To be successful in working strategically, it’s important to pick the right partner. In this case, the right partners are leaders who meet the following criteria:

    • “Owns” the business and performance goals you’re seeking to meet.
    • Has the most to gain or loose if the organization does not meet those goals.
    • Has the authority to make decisions and implement solutions as needed.
    • Can obtain the resources needed to implement the solutions.

When working strategically, there are some parts of the work that learning practitioners cannot accomplish alone. By partnering with an influential and well-placed leader, real impact is possible.

Sometimes, learning practitioners ask, “Why would this business leader want to work with me in this way?” The short answer is, “Because it is their goals you’re partnering with them to achieve, and leaders often need all the help they can find.”

How Do I Build Strategic Partnerships?

The full answer to this last question is too long to cover here, but it’s useful to think of building partnerships in terms of access, credibility and trust, according to Dana Gaines Robinson, James C. Robinson, Jack J. Phillips, Patricia Pulliam Phillips and Dick Handshaw’s book “Performance Consulting.”


To build a partnership, learning practitioners must have access to the business leader in one-on-one time where he or she is willing to discuss business challenges and opportunities. They may initially only have access through a project; if so, that’s their opportunity to over-deliver on the leader’s requests and ask questions that demonstrate their focus on business results before solutions. Another approach to gain access is to volunteer for high-visibility projects that are important to the business leader, even if they fall outside the learning practitioner’s normal scope of work.

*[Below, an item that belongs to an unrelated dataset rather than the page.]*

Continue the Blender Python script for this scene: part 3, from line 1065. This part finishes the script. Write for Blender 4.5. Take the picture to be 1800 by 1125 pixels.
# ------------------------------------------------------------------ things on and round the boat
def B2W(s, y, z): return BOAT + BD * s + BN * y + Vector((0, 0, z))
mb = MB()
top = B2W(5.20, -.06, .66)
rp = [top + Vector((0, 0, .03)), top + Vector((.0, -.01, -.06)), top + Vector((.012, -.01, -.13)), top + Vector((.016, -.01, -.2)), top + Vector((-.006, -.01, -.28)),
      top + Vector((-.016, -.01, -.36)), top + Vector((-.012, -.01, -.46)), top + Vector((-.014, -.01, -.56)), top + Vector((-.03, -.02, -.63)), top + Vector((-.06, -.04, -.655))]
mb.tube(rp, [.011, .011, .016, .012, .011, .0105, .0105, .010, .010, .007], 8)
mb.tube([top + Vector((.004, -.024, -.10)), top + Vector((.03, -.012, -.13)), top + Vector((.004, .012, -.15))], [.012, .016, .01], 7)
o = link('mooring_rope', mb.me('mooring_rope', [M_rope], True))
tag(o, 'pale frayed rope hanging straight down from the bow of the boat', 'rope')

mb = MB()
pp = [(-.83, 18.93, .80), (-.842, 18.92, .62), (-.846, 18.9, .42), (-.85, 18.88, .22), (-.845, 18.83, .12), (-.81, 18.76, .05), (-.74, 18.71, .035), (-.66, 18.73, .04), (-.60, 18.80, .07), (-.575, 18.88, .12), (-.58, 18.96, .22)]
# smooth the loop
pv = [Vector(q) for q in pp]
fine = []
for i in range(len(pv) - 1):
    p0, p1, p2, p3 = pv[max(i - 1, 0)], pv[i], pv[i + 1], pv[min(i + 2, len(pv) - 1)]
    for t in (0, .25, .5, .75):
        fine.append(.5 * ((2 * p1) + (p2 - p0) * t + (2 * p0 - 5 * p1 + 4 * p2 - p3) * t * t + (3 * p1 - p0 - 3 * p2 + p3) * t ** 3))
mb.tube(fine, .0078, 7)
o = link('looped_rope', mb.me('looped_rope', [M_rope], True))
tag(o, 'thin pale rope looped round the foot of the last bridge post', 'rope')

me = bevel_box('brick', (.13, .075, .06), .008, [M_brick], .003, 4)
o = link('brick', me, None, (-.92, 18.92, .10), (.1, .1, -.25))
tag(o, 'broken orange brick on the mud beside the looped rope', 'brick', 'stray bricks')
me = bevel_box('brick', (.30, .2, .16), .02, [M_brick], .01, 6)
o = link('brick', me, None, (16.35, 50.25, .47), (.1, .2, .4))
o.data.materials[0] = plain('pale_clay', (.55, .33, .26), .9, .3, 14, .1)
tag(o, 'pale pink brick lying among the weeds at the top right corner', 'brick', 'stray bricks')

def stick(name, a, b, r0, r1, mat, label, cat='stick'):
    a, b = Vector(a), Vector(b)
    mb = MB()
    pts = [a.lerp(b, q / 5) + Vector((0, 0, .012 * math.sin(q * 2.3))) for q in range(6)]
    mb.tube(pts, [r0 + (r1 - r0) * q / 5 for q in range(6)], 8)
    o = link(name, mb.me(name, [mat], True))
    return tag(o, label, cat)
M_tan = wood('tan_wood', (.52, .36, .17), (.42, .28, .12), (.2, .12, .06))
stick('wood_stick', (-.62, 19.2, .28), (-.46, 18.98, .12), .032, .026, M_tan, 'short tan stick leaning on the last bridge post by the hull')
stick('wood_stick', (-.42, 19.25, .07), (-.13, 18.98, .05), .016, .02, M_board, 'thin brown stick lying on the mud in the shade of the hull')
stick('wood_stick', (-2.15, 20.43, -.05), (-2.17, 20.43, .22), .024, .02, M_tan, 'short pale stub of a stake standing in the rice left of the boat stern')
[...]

To build a partnership, learning practitioners must demonstrate their competence as a partner — which not only means expertise in learning but also the ability to meaningfully discuss the business of their business. For example, they can educate themselves on the various functions within the business, read the organization’s annual report to shareholders, and identify its main competitors and the challenges facing the industry in which they work. In short, learning practitioners must learn to speak their partner’s language.


Sustained partnerships are built on trust — which takes time to build but can be broken in an instant. Actions that learning practitioners can take to build trust include keeping their partner’s confidences, accepting accountability for their own actions and their consequences, and aligning their words and actions.

Becoming a strategic learning business partner is not an easy task — but it is possible, and the benefits far outweigh the effort. When your work begins to provide strategic results that benefit the organization, business leaders and learners, it also provides real meaning and purpose for you.